Heck, I know some fairly serious gun owners (defined as having a dozen or more guns) who don’t even have a revolver.

And here’s Big Todd with a wheel gun and no reloads.  Hmmm.  He does have a Field Notes notebook and pen.  Along with a Leatherman tool (Signal model) for fixing things.

And I’ve got that same model of DeSantis holster, only for a Beretta 84.  It offers little in the way of retention when taking one’s pants down to change or visit the restroom for business.  Making lowering and hitching up one’s trousers a delicate operation.  One false move and Mr. Gun visits the pool.  No bueno.

comments

  1. avatar enuf says:

    Nothing wrong with carrying what you can shoot well with. If that’s revolver, well okay then!

    Reloading does not appear to be addressed here though. Could be an issue someday.

  2. avatar Gadsden Flag says:

    I carried a 442 every day on my ankle in a Galco Ankle Glove. Along with a full size 1911 for 23 1/2 years. Uniform and plain clothes investigations. Reloads for both. Loose the rubber grips. Great revolver. Within arms reach now. Only one to have is an early one. Couldn’t give me one with that lock crap on it.

    1. avatar Victoria Illinois says:

      Why do you say “lose the rubber grips”? Is it harder to handle? It doesn’t cushion well?

      1. avatar ‘liljoe says:

        Because what works for me must be the right way for everyone!

      2. avatar James Campbell says:

        Rubber grips snag and hang up on clothes, fabric slides on wood or plastic. This make rubber a poor grip material choice for conceal carried weapons.
        But, his gun, his choice. Might be an investigator at a nudist colony, who knows.

    2. avatar Centralvirginian says:

      Smith makes at least 4 j frame models with no lock currently, including the 442.

  3. avatar Cloudbuster says:

    Heck, I know some fairly serious gun owners (defined as having a dozen or more guns) who don’t even have a revolver.

    Cool story, bro.

    1. avatar jwm says:

      Youngsters don’t know how to work a clutch, either. A lot of skills are being lost in the race to soy boy all of us.

      1. avatar Hoodlum says:

        Yeah but it’s been proven that vehicles with manual transmissions are less likely to be stolen since the younger generation don’t know how to operate them. 😁

        1. avatar Dude says:

          That’s hilarious and probably true. Plus, it’s nice to be able to roll start your vehicle when jump starting isn’t an option.

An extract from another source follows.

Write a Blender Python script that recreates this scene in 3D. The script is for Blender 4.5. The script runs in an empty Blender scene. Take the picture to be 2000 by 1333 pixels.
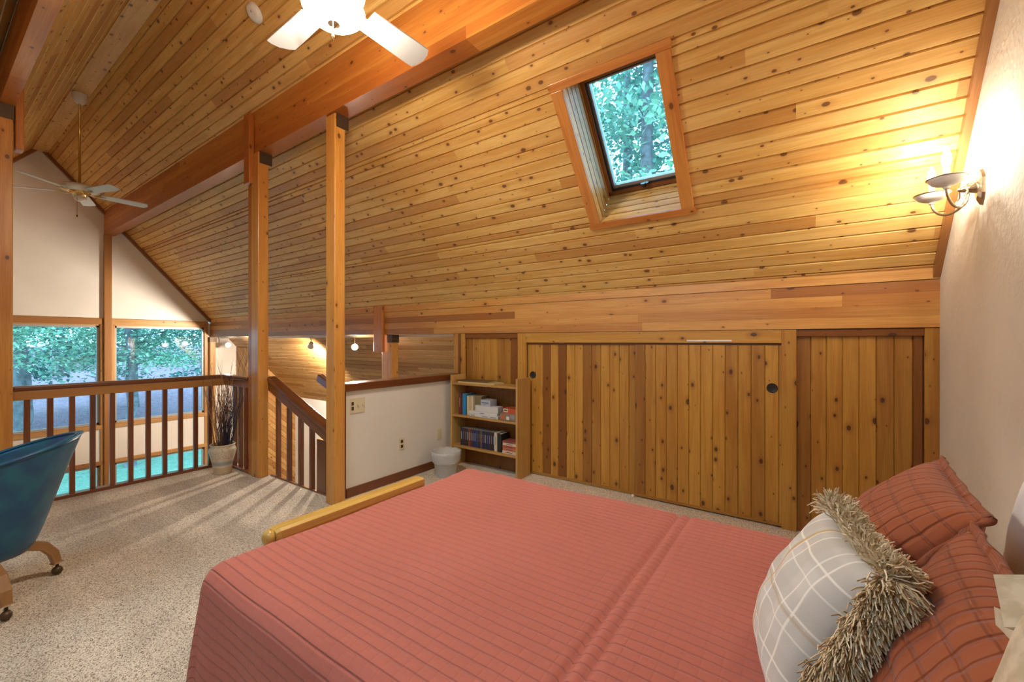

    2. avatar Squiggy81 says:

      Serious or not, they’re missing out. Not just fun, but I don’t know of many semi autos packing more than 1000 ft lbs per shot. There may be a couple, but pretty niche. Besides nostalgia, that’s the real selling point for a revolver, in my opinion.

  4. avatar SoCalJack says:

    The Leatherman Signal pops up in those EDC pocket dumps every once in a while, looks very useful. I’m not impressed with the new Free P2 amd P4. The skeletool fits most urban related functions, but I can see the Signal being perfect for hiking and camping.

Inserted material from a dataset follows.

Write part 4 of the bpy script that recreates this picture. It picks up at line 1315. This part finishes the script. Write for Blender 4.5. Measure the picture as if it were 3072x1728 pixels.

  5. avatar Specialist38 says:

    The only Jframe I carry iwb is a Chief Special in a Bianchi pistol pocket. Otherwise, it’s a Kramer or Mika pocket holster.

    If someone doesnt own any revolvers I dont consider them serious gun people.

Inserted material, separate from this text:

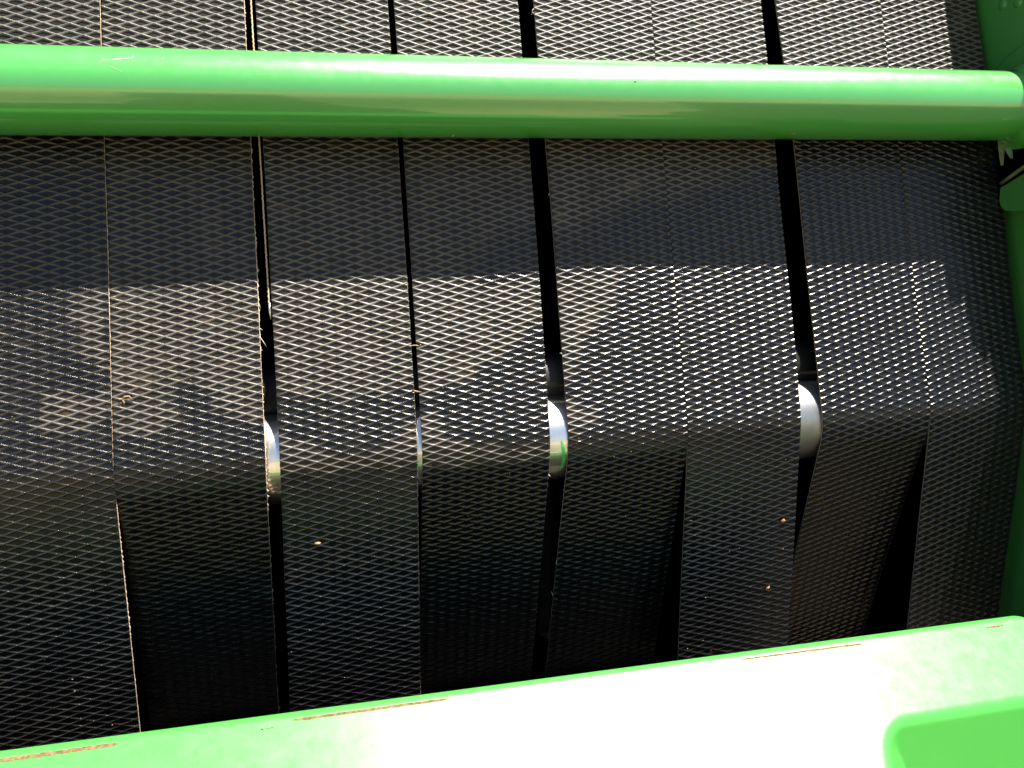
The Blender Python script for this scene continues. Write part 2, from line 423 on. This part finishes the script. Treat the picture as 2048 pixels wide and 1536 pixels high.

    Hey Boch….the holster has a J clip. Take it out before you drop trou to crap. Lay it in the crotch of your pants.

    And this guy should at least have some slow strips for a reload.

  6. avatar Hannibal says:

    “criminal investigator” that carries a wheelgun without a reload and a weird notepad that looks like he’s had it for years without filling it up with notes… sure buddy.

    1. avatar Hannibal says:

      (everyone I know who works out in the ‘field’ taking notes gets notepads from their employer or at walmart and fills them up so they never look quite so worn and photogenic- the pen looks legit, though)

  7. avatar "keep yur paws off ny dead guy" possum says:

    ..revolver vs. pistol. “So did I fire 16; or was it 17 , do yah feel lucky punk?” Bad guy counts emptys laying on the ground. ” 17 Westwood, so ffffffck u *Blam*”,,,,rollin rollin rollin keep them doggies rollin

  8. avatar Bill says:

    5 rounds will protect you as well as 17 in 98% or more of scenarios. You don’t have to be prepared for everything, but you do have to be comfortable with what you’re not prepared for.

  9. avatar Blkojo says:

    B-I-N-G-O

  10. avatar James A. 'Jim" Farmer says:

    Heck, I know some fairly serious gun owners (defined as having a dozen or more guns) who don’t even have a revolver. My response: Well…..I guess I must be very old fashioned, traditional, and set in my ways because I remain a staunch revolver person. I hold the classic historical venerable K-Frame Smith and Wesson .38 Special and.357 Magnum revolvers in high esteem, especially those that are pre-1982, pinned barrel, and have counter-shrunk chambers (in the magnum calibers). I especially laud the Smith and Wesson Model 10, 15, and 19, and their stainless steel versions: Models 64, 67, and 66, respectively. Since the 1970’s I have always had an emotional, historical, personal, and nostalgic attraction and preference for these older revolvers. Not that there is anything wrong whatsoever with Colt AR-15 type rifles, Glocks, and other so called “tactical” firearms. But with a six shot revolver it’s still “six shots for sure!” My personal choice to have next to the bed resting inside a nightstand, top dresser, or bureau drawer when abruptly awaken at the sound of breaking glass or forced entry at 2:00 A.M. Or even a nocturnal intruder knocking “banging” on the door at this same ungodly hour.